La democracia de Brasil, a prueba
La salida de Dilma Rousseff del Palacio Presidencial, probablemente para no volver, supone la interrupción dramática de su mandato, sellado en 2014 por 54 millones de electores que le dieron su confianza en las urnas, algo que no deja de ser un desgarrón en el tejido social.
La dura exguerrillera se despidió como víctima de un golpe de Estado y advirtió que luchará para volver. Es su legítima defensa.
Los juristas seguirán, a su vez, discutiendo si el proceso y veredicto del Congreso se ajusta o no a la Constitución que prevé la pérdida del mandato presidencial por crimen de responsabilidad administrativa. Es posible que, en el futuro, Brasil tenga que revisar ese punto complejo de la Constitución.
Mientras tanto, el país tiene un nuevo Gobierno al mando del vicepresidente de la República, Michel Temer, que actuará hasta que se concluya el proceso a Rousseff, según prevé la Constitución.
El hecho, excepcional, va a suponer una prueba importante para medir el pulso de la joven democracia brasileña.
Nadie niega hoy, que a pesar de todas las discusiones jurídicas, Rousseff no hubiese sido depuesta si el país hubiese estado creciendo económicamente, si no estuviera sufriendo la angustia de 12 millones de desempleados, una inflación que se come el salario de los trabajadores y con un 60% de la población endeudada.
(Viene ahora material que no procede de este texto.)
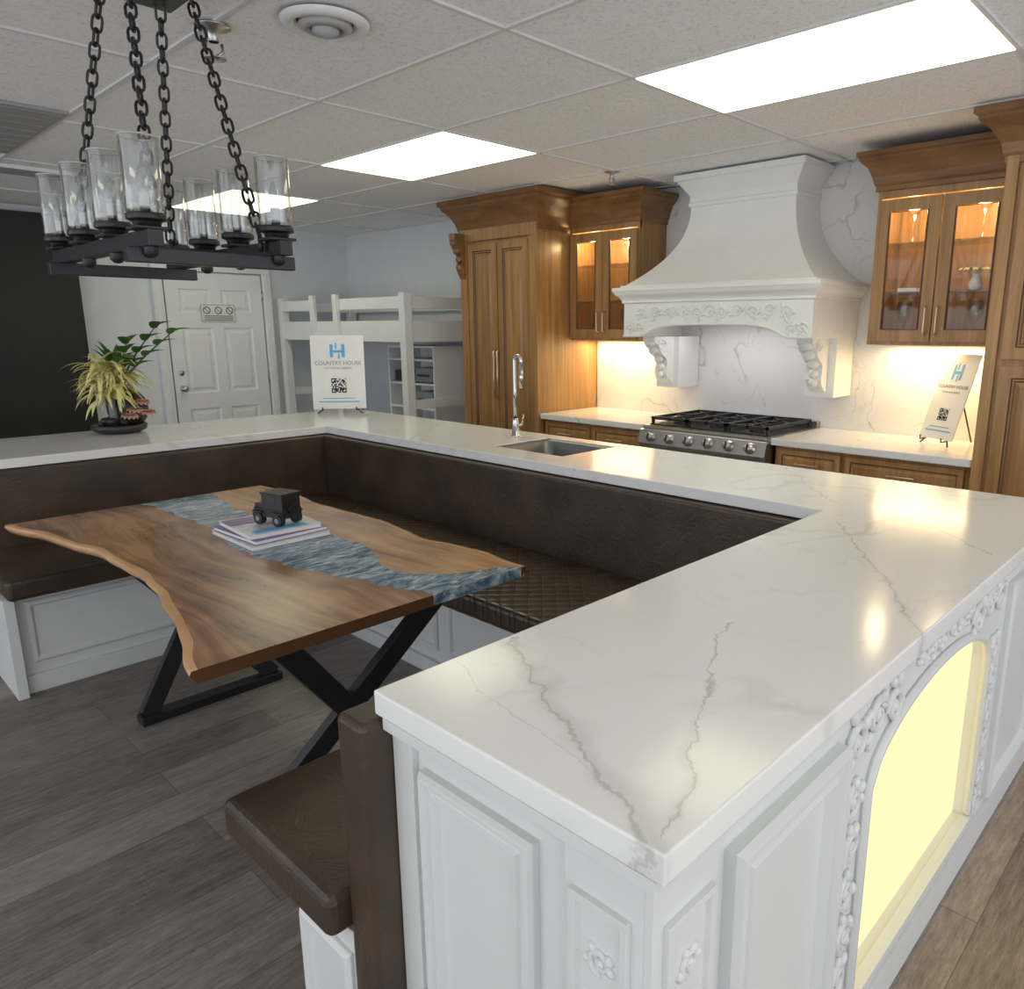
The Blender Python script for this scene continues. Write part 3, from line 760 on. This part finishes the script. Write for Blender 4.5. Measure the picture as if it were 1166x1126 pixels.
for k in range(3):
    g0=ra+.03+k*n3+.006;g1=g0+n3-.012
    for xx in(4.055,4.335,4.615):b.box(xx,xx+.016,g0,g1,.948,.966,'black')
    for yy in(g0,g1-.014,(g0+g1)/2-.007):b.box(4.055,4.63,yy,yy+.014,.948,.966,'black')
    for xx in(4.06,4.61):
        for yy in(g0,g1-.016):b.box(xx,xx+.016,yy,yy+.016,.915,.95,'black')
    for xc in(4.20,4.48):
        yc=(g0+g1)/2
        b.lathe((xc,yc,.918),[(.055,0),(.055,.01),(.045,.014),(.045,.022),(.03,.026),(0,.026)],'black',22)
        for a in range(4):
            an=a*math.pi/2+math.pi/4;b.bar((xc+.03*math.cos(an),yc+.03*math.sin(an),.955),(xc+.13*math.cos(an),yc+.13*math.sin(an),.955),.011,.016,'black')
b.done('grates_and_burners',0,rg)

# ------------------------------------------------------------------ chandelier
ch=empty('candle_chandelier')
cx0,cx1,cy0,cy1,cz=.73,1.065,2.10,2.83,1.765
b=Bd()
for x in(cx0,cx1):b.box(x-.018,x+.018,cy0-.05,cy1+.05,cz-.022,cz+.018,'black')
for y in(cy0+.02,cy1-.02):b.box(cx0-.05,cx1+.05,y-.017,y+.017,cz-.058,cz-.022,'black')
b.box(cx0,cx1,2.45,2.48,cz-.016,cz+.016,'black')
ly=[cy0+(cy1-cy0)*k/3 for k in range(4)]
for x in(cx0,cx1):
    for y in ly:
        b.box(x-.038,x+.038,y-.038,y+.038,cz+.018,cz+.026,'black')
        b.lathe((x,y,cz+.026),[(0,0),(.030,0),(.034,.012),(.046,.016),(.046,.030),(.040,.032),(.0,.032)],'black',22)
        b.lathe((x,y,cz-.018),[(.018,0),(.018,-.02),(.01,-.028),(0,-.03)],'black',14)
        b.cyl((x,y,cz+.058),(x,y,cz+.075),.012,'black',seg=12)
b.done('iron_frame',.002,ch)
b=Bd()
for x in(cx0,cx1):
    for y in ly:
        b.lathe((x,y,cz+.058),[(.030,.0),(.042,.002),(.044,.01),(.044,.175),(.0425,.177),(.041,.175),(.041,.006)],'glass',28)
        b.lathe((x,y,cz+.234),[(.0405,0),(.0425,.0025),(.0445,0),(.0425,-.0025),(.0405,0)],'candle',28)
b.done('glass_shades',0,ch)
b=Bd()
for x in(cx0,cx1):
    for y in ly:
        b.lathe((x,y,cz+.075),[(.011,0),(.012,.030)],'candle',12)
        b.lathe((x,y,cz+.105),[(.010,0),(.013,.015),(.015,.03),(.009,.055),(0,.075)],'glass',12)
b.done('candle_sleeves_and_bulbs',0,ch)
b=Bd()
def link(b,c,d,side,L=.046,W=.026,r=.0040):
    pts=[];hl=L/2-W/2
    for k in range(6):
        a=-math.pi/2+k*math.pi/5;pts.append(c+d*(hl+W/2*math.cos(a))+side*(W/2*math.sin(a)))
    for k in range(6):
        a=math.pi/2+k*math.pi/5;pts.append(c+d*(-hl+W/2*math.cos(a))+side*(W/2*math.sin(a)))
    b.tube(pts,r,'black',6,True,ref=tuple(d.cross(side)))
mx_,my_=(cx0+cx1)/2,(cy0+cy1)/2
for (x,y,tx,ty) in((cx0+.03,cy0+.04,-.05,-.09),(cx1-.03,cy0+.04,.12,-.06),(cx0+.03,cy1-.04,-.06,.09),(cx1-.03,cy1-.04,.10,.10)):
    p0=V3((x,y,cz+.03));p1=V3((mx_+tx,my_+ty,CZ-.03));d=(p1-p0);L=d.length;d.normalize()
    s1=d.cross(V3((.6,.8,0))).normalized();s2=d.cross(s1);n=int(L/.036)
    b.cyl(V3((x,y,cz-.01)),p0,.007,'black',seg=8)
    for k in range(n+1): link(b,p0+d*(k+.5)*L/(n+1),d,s1 if k%2 else s2)
b.box(mx_-.10,mx_+.14,my_-.12,my_+.13,CZ-.03,CZ+.012,'black')
b.done('chains_and_canopy',0,ch)

# ------------------------------------------------------------------ bunk bed
b=Bd();P0=.08
for x in(3.80,4.58):
    for y in(5.40,7.52):b.box(x,x+P0,y,y+P0,0,1.83,'trim')
for x in(3.80,4.62):
    b.box(x+.01,x+.035,5.48,7.52,1.42,1.60,'trim');b.box(x+.01,x+.035,5.48,7.52,.30,.48,'trim')
b.box(3.81,3.835,5.48,6.46,1.70,1.80,'trim');b.box(3.81,3.835,6.90,7.52,1.70,1.80,'trim');b.box(4.63,4.655,5.48,7.52,1.70,1.80,'trim')
for y in(6.42,6.84):b.box(3.77,3.81,y,y+.07,1.42,1.84,'trim')
for y in(5.42,7.54):
    b.box(3.88,4.58,y,y+.025,1.42,1.60,'trim');b.box(3.88,4.58,y,y+.025,1.70,1.80,'trim');b.box(3.88,4.58,y,y+.025,.3,.5,'trim');b.box(3.88,4.58,y,y+.025,.85,.93,'trim')
b.box(3.83,4.62,5.46,7.52,1.44,1.46,'trim');b.box(3.84,4.61,5.47,7.51,1.46,1.60,'mattress')
b.box(3.83,4.62,5.46,7.52,.36,.38,'trim');b.box(3.84,4.61,5.47,7.51,.38,.56,'mattress')
for k in range(5):b.bar((3.765,6.45+.03,.2+.27*k),(3.765,6.87,.2+.27*k),.03,.04,'trim')
b.box(3.75,3.79,6.42,6.46,0,1.42,'trim');b.box(3.75,3.79,6.87,6.91,0,1.42,'trim')
b.done('bunk_bed',.004)
b=Bd()
for y in(5.55,6.25):b.box(4.2,4.57,y,y+.02,.57,1.38,'trim')
for z in(.57,.80,1.02,1.24,1.36):b.box(4.2,4.57,5.57,6.25,z,z+.02,'trim')
for z in(.83,1.05):b.box(4.23,4.55,5.62,5.88,z,z+.13,'grey');b.box(4.22,4.23,5.66,5.84,z+.05,z+.07,'dgrey')
b.box(4.23,4.5,5.95,6.2,1.05,1.15,'dgrey')
b.done('bedside_shelf_unit',.002)

# ------------------------------------------------------------------ signs
def sign(cx,cy,z,w,h,ndir,lean):
    root=empty('easel_sign')
    N0=V3((ndir[0],ndir[1],0)).normalized();U=Z.cross(N0)
    Vv=(Z*math.cos(lean)-N0*math.sin(lean)).normalized();N=U.cross(Vv)
    O=V3((cx,cy,z))+Z*.035-U*w/2
    b=Bd();b.obox(O+U*w/2+Vv*h/2-N*.003,U*w/2,Vv*h/2,N*.003,'paper')
    def r_(u0,u1,v0,v1,mt,d=.0008):b.obox(O+U*(u0+u1)/2*w+Vv*(v0+v1)/2*h+N*d,U*(u1-u0)/2*w,Vv*(v1-v0)/2*h,N*.0006,mt)
    for (a,c,e,f_) in((.36,.42,.70,.88),(.58,.64,.70,.88),(.42,.58,.765,.80),(.46,.49,.82,.90),(.51,.54,.68,.75)):r_(a,c,e,f_,'blue')
    rd=random.Random(5)
    n=13;q0,q1=.36,.64;qh=(q1-q0)*w/h;qb=.22
    for i in range(n):
        for j in range(n):
            cor=(i<4 and j<4) or (i>n-5 and j<4) or (i<4 and j>n-5)
            on=rd.random()<.5
            if cor:
                ii=i if i<4 else n-1-i;jj=j if j<4 else n-1-j
                on=(ii in(0,) or jj in (0,) or ii==3 or jj==3 or (ii==2 and jj==2)) 
            if on:r_(q0+(q1-q0)*i/n,q0+(q1-q0)*(i+1)/n,qb+qh*j/n,qb+qh*(j+1)/n,'matteblack')
    r_(.12,.88,.09,.105,'blue');r_(.2,.8,.14,.148,'grey')
    b.done('board',0,root)
    for txt,s_,v,mt in(('COUNTRY HOUSE',.105*w,.60,'grey'),('KITCHENS & CABINETS',.05*w,.545,'grey')):
        cu=bpy.data.curves.new('lettering','FONT');cu.body=txt;cu.size=s_;cu.align_x='CENTER';cu.extrude=.0003;cu.materials.append(M[mt])
        o=bpy.data.objects.new('lettering',cu);scene.collection.objects.link(o);o.parent=root
        mt4=Matrix((U,Vv,N)).transposed().to_4x4();mt4.translation=O+U*w/2+Vv*v*h+N*.001;o.matrix_world=mt4
    b=Bd();c=V3((cx,cy,z))
    back=c-N0*(.16+h*.2)
    ap=O+U*w/2+Vv*h*.72-N*.014
    for s_ in(-1,1):
        foot=c+U*s_*w*.42+N0*.035+Z*.004
        b.tube([ap,c+U*s_*w*.32-N0*.012+Z*.035,foot-N0*.03],.0045,'black',8)
        b.tube([c+U*s_*w*.32-N0*.012+Z*.03,c+U*s_*w*.32+N0*.03+Z*.028,c+U*s_*w*.32+N0*.03+Z*.05],.004,'black',8)
    b.tube([ap,back+Z*.004],.0045,'black',8)
    b.done('easel',0,root)
sign(2.80,4.80,ST,.36,.51,(-.6,-.8),.12)
sign(4.40,1.32,.91,.24,.48,(-.86,.50),.30)

# ------------------------------------------------------------------ plant
b=Bd();px,py=1.42,4.88;rd=random.Random(12)
b.lathe((px,py,ST),[(0,0),(.10,0),(.14,.02),(.145,.045),(.135,.05),(.12,.04),(0,.035)],'pot',28)
for k in range(16):
    a=rd.uniform(0,6.28);r=rd.uniform(0,.10);b.ell((px+r*math.cos(a),py+r*math.sin(a),ST+.05+rd.uniform(0,.03)),(.03,.028,.022),'pot',8)
b.ell((px+.07,py+.05,ST+.13),(.11,.09,.12),'pot',14)
b.tube([(px-.02,py,ST+.04),(px-.03,py-.01,ST+.16),(px-.01,py,ST+.26)],[.026,.020,.014],'grey',8)
for k in range(230):
    a=rd.uniform(0,6.28);e=rd.uniform(-.1,1.6);base=V3((px-.02+rd.uniform(-.05,.05),py+rd.uniform(-.05,.05),ST+.29+rd.uniform(-.10,.10)))
    b.blade(base,(math.cos(a),math.sin(a),e),rd.uniform(.13,.24),.026,rd.uniform(1.2,2.8),'yellowg',7)
for k in range(16):
    a=rd.uniform(0,6.28);b.blade((px+.02,py,ST+.33),(math.cos(a)*.8+.3,math.sin(a)*.8-.2,rd.uniform(.9,2.2)),rd.uniform(.14,.22),.05,.9,'green',7)
for (dx,dy,L) in((.34,-.36,.38),(.50,-.5,.38),(.1,-.2,.26)):
    base=V3((px+.02,py,ST+.25));d=V3((dx,dy,1)).normalized();pts=[base+d*L*t+V3((dx,dy,0))*.15*t*t for t in(0,.3,.6,1)]
    b.tube(pts,[.007,.006,.005,.003],'green',6)
    for t in(.4,.6,.8,1):
        p=base+d*L*t+V3((dx,dy,0))*.15*t*t
        for s_ in(-1,1):b.blade(p,(dx+s_*.5,dy+s_*.5,.6),.12,.055,.7,'green',6)
for (dx,dy,dz) in((.06,-.10,.13),(.11,-.07,.17),(.02,-.13,.10),(.13,-.09,.11)):
    for k in range(9):
        a=k*.7;b.blade((px+dx,py+dy,ST+dz),(math.cos(a),math.sin(a)-.4,.7),.055,.045,2.0,'pink',5)
b.done('potted_orchid')

# ------------------------------------------------------------------ world, camera
w=bpy.data.worlds.new('world');scene.world=w;w.use_nodes=True
bg=w.node_tree.nodes['Background'];bg.inputs[0].default_value=(.90,.94,1,1);bg.inputs[1].default_value=1.35
cam=bpy.data.cameras.new('camera');co=bpy.data.objects.new('camera',cam);scene.collection.objects.link(co)
cam.lens=36*856/1166;cam.sensor_width=36;cam.shift_x=-67/1166;cam.clip_start=.02
co.location=(0,0,1.55);co.rotation_euler=(math.radians(90-12.578),0,math.radians(42.7-90))
scene.camera=co
scene.view_settings.view_transform='Standard';scene.view_settings.look='None';scene.view_settings.exposure=0.3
Y si Rousseff no hubiera perdido la confianza del Congreso.
El presidente en funciones, Temer, es lo opuesto a Dilma en todo. Se formó a la sombra del Congreso que ya presidió tres veces, conoce como pocos el complejo engranaje de los Gobiernos de coalición y entra contando con una fuerte mayoría parlamentar, que fue lo que le faltó a Rousseff.
En teoría, ello le permitiría aprobar algunas de las reformas urgentes que Brasil necesita para enderezar una economía que vive la mayor recesión de su historia republicana.
El mundo del trabajo, y sobre todo la nueva clase media-baja que salió de la miseria durante los Gobiernos del Partido de los Trabajadores (PT) (y que empezaba a sentir el latigazo de una crisis que amenaza con devolverles a su triste pasado) va a medir a Temer, más que por su carisma, por los resultados inmediatos de su gestión.
El brasileño es más pragmático que ideológico. Por eso, quizás, se entendió siempre mejor con Lula que con Rousseff.
Para esa masa de gente que sufre para llegar a fin de mes y que ve cada día que su dinero vale menos, el discurso jurídico del golpe tiene menos eco que los precios del mercado o la angustia de verse cada día más endeudada.
La democracia de Brasil, se está demostrando, a pesar de todo, más sólida de lo que puede parecer fuera de sus fronteras. Lo revela el hecho que tras el trauma de la deposición de Rousseff, la gente no se ha echado a la calle. No hay violencia. El Ejército ha dormido tranquilo y el Supremo ha vigilado y controlado cada paso del doloroso rito del impeachment.
No es poco en estas latitudes tropicales.